··· Collected data

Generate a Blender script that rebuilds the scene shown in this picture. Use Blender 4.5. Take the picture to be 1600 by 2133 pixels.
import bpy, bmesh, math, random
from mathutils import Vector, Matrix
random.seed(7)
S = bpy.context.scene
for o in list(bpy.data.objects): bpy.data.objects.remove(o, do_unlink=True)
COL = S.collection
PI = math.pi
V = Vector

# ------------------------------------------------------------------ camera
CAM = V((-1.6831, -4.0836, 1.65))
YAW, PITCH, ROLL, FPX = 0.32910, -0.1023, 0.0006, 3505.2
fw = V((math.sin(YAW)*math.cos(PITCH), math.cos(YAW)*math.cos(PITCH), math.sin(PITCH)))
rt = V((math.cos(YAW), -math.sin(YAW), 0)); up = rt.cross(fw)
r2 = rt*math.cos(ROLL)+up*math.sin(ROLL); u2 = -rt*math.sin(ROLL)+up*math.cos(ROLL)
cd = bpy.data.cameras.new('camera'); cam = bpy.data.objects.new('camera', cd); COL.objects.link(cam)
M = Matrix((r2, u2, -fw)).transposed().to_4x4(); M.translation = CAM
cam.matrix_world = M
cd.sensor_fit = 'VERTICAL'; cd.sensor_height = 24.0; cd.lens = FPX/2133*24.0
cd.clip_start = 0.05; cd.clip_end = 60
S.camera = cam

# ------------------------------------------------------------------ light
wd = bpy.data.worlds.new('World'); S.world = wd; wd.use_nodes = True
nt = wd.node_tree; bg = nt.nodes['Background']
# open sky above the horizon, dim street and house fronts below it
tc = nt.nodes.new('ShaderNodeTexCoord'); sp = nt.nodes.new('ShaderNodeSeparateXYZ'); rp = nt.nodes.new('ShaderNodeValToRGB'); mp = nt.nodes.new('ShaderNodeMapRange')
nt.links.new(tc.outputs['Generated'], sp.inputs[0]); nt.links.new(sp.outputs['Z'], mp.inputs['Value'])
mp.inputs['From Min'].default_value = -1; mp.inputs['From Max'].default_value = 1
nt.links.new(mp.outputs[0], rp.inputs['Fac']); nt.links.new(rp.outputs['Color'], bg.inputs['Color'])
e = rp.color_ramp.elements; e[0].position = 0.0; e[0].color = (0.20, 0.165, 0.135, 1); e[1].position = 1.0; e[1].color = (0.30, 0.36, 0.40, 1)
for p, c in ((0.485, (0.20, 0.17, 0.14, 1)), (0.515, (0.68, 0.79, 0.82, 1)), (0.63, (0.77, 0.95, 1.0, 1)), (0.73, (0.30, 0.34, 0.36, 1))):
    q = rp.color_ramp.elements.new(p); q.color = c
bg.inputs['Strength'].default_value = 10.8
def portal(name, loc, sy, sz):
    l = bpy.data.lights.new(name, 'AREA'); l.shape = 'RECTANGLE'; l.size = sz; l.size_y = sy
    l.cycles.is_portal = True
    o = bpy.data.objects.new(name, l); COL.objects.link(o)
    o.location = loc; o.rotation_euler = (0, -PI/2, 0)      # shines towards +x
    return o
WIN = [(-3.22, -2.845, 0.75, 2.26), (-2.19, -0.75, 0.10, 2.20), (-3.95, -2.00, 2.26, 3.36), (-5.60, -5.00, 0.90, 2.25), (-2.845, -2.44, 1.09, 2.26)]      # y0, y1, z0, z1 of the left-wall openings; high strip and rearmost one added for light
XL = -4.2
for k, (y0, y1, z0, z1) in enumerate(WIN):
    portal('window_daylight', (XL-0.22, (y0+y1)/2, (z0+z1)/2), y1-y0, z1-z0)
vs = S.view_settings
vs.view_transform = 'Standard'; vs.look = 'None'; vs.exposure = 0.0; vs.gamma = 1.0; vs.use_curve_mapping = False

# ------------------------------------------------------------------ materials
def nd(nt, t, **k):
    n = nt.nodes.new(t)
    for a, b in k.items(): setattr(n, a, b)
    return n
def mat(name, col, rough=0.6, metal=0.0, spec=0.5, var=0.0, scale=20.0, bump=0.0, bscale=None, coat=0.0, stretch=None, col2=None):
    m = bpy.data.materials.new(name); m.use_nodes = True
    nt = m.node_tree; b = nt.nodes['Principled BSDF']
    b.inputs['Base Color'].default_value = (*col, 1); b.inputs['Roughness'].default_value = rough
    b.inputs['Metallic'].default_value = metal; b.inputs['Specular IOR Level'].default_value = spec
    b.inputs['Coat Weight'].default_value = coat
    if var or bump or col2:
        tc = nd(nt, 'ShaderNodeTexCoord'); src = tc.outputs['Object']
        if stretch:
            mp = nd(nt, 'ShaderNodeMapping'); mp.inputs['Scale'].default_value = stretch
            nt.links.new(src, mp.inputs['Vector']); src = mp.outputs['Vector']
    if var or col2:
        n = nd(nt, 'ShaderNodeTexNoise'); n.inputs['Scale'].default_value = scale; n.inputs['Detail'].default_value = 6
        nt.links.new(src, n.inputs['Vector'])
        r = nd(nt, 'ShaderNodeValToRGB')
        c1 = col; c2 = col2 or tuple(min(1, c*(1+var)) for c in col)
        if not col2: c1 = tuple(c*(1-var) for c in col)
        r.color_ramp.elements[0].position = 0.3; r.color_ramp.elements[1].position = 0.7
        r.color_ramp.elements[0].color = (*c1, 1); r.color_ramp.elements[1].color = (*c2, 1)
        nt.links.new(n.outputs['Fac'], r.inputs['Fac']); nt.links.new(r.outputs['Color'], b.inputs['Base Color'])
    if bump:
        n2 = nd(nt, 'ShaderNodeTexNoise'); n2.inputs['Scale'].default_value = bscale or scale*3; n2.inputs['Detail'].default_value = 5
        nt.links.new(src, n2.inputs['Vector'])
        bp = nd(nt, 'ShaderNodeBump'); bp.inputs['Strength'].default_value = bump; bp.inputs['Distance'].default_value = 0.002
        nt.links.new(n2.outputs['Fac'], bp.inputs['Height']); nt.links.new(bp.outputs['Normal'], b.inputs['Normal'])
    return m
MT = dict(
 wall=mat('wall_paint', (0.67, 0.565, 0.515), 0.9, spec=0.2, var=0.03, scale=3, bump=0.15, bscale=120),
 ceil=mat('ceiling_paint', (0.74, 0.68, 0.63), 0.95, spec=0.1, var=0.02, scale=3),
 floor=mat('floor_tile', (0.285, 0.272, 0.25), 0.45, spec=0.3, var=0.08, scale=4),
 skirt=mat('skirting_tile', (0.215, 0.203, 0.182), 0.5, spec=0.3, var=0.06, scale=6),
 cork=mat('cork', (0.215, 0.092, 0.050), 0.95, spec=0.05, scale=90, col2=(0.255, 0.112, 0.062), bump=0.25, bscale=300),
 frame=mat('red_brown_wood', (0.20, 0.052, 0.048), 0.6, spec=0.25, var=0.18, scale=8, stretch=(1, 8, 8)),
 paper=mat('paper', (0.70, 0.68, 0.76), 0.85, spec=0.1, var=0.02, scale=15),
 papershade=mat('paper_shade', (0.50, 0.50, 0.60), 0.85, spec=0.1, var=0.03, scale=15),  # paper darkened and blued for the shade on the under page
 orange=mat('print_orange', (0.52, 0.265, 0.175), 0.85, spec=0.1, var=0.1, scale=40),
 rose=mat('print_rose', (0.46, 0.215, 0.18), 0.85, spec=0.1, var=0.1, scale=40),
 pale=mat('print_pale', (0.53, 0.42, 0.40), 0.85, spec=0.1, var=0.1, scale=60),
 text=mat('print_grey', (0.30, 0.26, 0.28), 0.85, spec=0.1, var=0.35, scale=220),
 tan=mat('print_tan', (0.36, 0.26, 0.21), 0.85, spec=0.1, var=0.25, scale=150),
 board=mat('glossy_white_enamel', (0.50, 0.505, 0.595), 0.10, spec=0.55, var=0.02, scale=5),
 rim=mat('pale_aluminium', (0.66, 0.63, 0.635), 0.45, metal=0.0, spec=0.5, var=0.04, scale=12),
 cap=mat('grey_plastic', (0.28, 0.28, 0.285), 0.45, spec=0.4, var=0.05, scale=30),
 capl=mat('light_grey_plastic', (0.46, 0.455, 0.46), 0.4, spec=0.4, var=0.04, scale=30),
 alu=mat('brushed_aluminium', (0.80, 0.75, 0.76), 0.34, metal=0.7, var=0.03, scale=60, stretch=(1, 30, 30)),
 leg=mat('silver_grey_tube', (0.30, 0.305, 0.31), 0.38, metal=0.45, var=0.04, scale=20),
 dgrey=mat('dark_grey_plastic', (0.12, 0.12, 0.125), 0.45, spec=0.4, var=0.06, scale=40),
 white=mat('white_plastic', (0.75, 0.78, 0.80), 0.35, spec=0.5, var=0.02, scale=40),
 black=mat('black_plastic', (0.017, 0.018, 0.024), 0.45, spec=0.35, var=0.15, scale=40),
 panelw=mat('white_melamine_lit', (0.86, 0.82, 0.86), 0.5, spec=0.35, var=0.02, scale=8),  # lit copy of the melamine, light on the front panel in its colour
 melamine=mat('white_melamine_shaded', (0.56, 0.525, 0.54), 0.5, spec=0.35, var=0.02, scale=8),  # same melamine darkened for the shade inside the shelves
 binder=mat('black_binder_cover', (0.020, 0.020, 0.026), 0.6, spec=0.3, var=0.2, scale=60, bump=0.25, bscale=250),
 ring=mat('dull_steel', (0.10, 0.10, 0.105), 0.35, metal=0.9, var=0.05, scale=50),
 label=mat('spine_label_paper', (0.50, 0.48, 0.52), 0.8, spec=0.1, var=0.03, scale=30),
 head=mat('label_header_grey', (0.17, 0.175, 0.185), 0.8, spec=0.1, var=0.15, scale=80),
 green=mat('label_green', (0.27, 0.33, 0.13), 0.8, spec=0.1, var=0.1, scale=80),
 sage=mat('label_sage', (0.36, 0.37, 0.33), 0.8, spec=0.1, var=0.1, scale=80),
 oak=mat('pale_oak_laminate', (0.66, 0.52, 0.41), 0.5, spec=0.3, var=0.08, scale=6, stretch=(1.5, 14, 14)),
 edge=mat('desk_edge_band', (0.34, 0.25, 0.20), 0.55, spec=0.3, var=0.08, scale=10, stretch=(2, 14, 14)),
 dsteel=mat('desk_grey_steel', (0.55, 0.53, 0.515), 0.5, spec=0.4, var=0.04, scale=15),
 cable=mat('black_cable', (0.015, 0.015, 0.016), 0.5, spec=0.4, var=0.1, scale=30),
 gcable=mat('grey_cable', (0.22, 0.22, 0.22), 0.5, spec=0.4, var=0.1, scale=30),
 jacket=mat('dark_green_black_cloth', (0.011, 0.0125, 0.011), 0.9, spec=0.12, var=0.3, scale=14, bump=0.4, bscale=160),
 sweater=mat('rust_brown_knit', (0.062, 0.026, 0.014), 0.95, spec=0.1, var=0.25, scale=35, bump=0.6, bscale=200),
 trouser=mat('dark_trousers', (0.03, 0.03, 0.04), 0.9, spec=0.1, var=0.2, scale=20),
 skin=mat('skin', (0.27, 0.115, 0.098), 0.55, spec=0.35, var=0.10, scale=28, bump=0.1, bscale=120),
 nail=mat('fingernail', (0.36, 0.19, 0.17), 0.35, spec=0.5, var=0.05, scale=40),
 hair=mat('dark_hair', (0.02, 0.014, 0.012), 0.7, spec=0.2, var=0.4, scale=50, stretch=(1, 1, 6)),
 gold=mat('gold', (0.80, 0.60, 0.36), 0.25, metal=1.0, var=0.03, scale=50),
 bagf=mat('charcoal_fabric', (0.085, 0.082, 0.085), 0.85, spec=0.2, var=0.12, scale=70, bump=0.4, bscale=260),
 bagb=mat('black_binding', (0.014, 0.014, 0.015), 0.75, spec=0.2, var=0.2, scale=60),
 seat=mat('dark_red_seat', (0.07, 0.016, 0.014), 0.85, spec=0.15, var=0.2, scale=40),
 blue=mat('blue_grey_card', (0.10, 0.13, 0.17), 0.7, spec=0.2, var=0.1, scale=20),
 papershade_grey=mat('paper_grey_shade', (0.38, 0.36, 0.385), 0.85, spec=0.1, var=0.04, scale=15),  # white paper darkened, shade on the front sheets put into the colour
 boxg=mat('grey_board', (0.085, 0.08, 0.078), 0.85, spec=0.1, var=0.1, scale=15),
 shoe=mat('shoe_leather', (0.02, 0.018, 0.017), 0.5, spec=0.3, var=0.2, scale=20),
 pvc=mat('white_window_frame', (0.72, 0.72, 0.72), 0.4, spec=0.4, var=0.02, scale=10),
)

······

Brief: Give again, word for word, the lines of the listing, starting at its first line and ending with the line containing "S.camera = cam".

Output below:
Generate a Blender script that rebuilds the scene shown in this picture. Use Blender 4.5. Take the picture to be 1600 by 2133 pixels.
import bpy, bmesh, math, random
from mathutils import Vector, Matrix
random.seed(7)
S = bpy.context.scene
for o in list(bpy.data.objects): bpy.data.objects.remove(o, do_unlink=True)
COL = S.collection
PI = math.pi
V = Vector

# ------------------------------------------------------------------ camera
CAM = V((-1.6831, -4.0836, 1.65))
YAW, PITCH, ROLL, FPX = 0.32910, -0.1023, 0.0006, 3505.2
fw = V((math.sin(YAW)*math.cos(PITCH), math.cos(YAW)*math.cos(PITCH), math.sin(PITCH)))
rt = V((math.cos(YAW), -math.sin(YAW), 0)); up = rt.cross(fw)
r2 = rt*math.cos(ROLL)+up*math.sin(ROLL); u2 = -rt*math.sin(ROLL)+up*math.cos(ROLL)
cd = bpy.data.cameras.new('camera'); cam = bpy.data.objects.new('camera', cd); COL.objects.link(cam)
M = Matrix((r2, u2, -fw)).transposed().to_4x4(); M.translation = CAM
cam.matrix_world = M
cd.sensor_fit = 'VERTICAL'; cd.sensor_height = 24.0; cd.lens = FPX/2133*24.0
cd.clip_start = 0.05; cd.clip_end = 60
S.camera = cam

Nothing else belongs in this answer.